Inhaltsbeschreibung
Im Herzen Europas klafft eine Lücke – dies ist zumindest der Eindruck, den ein Blick auf die Karte der EU-Mitgliedstaaten im Jahr 2024 erweckt. Umgeben von EU-Mitgliedern liegen dort sechs Staaten, die nicht Teil der politischen Gemeinschaft sind: Serbien, Kosovo, Albanien, Montenegro, Bosnien und Herzegowina sowie Nordmazedonien. Trotz jahrelanger Verhandlungen ist es bislang nicht gelungen, ihnen eine konkrete Perspektive für die Aufnahme in die Staatengemeinschaft zu bieten.

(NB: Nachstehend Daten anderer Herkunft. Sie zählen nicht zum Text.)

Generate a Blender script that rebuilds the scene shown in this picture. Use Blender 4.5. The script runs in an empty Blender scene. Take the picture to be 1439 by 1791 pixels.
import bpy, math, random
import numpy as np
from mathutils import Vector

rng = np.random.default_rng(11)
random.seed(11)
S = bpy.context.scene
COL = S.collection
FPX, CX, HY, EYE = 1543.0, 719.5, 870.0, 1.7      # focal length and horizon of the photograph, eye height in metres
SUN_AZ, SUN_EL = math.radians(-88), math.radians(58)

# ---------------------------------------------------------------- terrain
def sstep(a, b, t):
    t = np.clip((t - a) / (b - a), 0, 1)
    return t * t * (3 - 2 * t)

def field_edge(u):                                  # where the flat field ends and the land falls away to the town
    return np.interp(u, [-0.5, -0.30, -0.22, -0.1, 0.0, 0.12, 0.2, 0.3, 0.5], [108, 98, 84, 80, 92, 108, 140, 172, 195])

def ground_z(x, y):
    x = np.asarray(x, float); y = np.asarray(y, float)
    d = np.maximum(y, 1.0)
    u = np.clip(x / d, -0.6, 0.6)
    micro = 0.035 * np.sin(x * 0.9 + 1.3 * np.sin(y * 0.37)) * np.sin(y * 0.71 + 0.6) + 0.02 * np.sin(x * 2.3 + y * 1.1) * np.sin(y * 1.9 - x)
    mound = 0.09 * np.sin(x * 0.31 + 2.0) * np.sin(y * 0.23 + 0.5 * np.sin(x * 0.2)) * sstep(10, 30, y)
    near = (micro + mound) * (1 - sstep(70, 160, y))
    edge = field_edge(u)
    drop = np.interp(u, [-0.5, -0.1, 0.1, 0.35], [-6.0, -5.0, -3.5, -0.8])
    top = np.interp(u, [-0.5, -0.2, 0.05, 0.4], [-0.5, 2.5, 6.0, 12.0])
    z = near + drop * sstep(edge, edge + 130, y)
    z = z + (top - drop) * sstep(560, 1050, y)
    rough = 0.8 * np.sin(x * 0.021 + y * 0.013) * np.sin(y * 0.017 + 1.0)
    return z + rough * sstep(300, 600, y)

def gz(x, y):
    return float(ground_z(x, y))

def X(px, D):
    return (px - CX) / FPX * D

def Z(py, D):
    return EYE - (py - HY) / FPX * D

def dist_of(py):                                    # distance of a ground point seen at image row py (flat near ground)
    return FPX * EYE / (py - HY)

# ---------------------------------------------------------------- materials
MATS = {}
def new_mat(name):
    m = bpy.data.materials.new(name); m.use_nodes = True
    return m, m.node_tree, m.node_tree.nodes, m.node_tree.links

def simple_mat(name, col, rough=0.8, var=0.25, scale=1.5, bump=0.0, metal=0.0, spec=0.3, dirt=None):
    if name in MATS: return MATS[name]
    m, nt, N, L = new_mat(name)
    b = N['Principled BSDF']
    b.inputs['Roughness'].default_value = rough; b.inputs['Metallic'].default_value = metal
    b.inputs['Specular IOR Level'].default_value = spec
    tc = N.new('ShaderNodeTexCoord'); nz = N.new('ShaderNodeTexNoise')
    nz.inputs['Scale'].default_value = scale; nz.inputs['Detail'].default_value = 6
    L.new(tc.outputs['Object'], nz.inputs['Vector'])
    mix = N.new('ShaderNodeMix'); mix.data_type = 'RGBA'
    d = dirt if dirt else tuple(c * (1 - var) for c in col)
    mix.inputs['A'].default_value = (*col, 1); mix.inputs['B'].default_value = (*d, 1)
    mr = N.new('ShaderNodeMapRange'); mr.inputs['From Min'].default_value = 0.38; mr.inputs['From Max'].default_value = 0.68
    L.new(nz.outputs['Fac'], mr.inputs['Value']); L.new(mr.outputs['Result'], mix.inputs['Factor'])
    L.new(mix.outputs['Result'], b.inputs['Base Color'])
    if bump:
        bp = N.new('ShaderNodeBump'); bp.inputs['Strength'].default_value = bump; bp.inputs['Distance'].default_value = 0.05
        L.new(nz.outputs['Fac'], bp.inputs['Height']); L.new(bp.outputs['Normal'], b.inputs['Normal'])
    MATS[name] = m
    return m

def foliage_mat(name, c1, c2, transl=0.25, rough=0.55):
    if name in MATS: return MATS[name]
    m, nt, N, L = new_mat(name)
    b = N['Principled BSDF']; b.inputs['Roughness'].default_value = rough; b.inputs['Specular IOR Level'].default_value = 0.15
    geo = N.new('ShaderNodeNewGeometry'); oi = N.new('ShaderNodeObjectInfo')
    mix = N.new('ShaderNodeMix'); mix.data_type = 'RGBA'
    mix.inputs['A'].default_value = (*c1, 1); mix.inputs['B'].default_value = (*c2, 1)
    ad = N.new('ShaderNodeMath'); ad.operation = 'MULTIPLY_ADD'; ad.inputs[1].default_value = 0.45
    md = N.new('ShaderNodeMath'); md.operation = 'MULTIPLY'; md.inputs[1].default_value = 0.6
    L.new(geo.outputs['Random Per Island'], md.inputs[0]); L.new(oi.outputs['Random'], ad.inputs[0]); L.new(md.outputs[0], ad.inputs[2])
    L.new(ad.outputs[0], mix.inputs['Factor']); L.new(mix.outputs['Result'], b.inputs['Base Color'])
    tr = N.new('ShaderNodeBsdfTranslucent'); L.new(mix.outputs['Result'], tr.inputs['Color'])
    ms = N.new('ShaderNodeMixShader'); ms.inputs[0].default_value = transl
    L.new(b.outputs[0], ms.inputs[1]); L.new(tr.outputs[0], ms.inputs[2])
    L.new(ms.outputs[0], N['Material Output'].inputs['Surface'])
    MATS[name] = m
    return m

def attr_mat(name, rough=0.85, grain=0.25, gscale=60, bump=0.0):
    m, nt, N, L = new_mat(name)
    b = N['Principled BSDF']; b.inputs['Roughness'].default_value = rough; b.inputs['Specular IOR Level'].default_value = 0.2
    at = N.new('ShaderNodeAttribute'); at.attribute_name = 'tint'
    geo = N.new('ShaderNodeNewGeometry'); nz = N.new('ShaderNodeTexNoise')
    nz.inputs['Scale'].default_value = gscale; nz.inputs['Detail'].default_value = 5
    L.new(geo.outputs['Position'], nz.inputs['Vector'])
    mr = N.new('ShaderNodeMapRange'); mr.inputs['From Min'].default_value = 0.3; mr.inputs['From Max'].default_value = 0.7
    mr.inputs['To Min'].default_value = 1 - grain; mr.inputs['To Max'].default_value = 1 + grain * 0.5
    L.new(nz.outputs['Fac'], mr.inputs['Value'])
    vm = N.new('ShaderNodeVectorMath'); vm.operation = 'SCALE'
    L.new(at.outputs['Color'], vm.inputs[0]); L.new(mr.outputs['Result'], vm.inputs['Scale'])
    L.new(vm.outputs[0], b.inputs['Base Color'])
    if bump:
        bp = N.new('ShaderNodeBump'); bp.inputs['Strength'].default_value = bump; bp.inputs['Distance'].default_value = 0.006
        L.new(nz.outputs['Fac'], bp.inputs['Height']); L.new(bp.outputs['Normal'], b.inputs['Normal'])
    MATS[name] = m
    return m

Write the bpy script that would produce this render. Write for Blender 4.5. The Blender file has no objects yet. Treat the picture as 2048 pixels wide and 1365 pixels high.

Dieses Versäumnis nutzen, wie der Historiker Florian Bieber darlegt, Diktaturen aus verschiedenen Weltregionen, um ihren Einfluss im Balkanraum zu vertiefen, unterstützt durch einheimische politische und wirtschaftliche Eliten, die sich hiervon Vorteile erhoffen. Der Autor skizziert die historische Entwicklung der Region seit dem ausgehenden 19. Jahrhundert. Er zeigt auf, wie sich aus multireligiösen Gesellschaften Nationalstaaten herausbildeten, wie sich später in Jugoslawien und Albanien zwei sehr unterschiedliche kommunistische Staaten etablierten und wie Jugoslawien in den 1990er-Jahren gewaltsam zerfiel. Im Zentrum von Biebers Analyse stehen jedoch jüngere Entwicklungen: Anschaulich nimmt er aktuelle Konflikte und Probleme in der Region in den Blick. Immer wieder macht er dabei auf Versäumnisse der EU aufmerksam, die dazu geführt hätten, dass viele der Staaten sich zunehmend dem Einfluss aus Russland, China, der Türkei oder den Golfstaaten geöffnet hätten.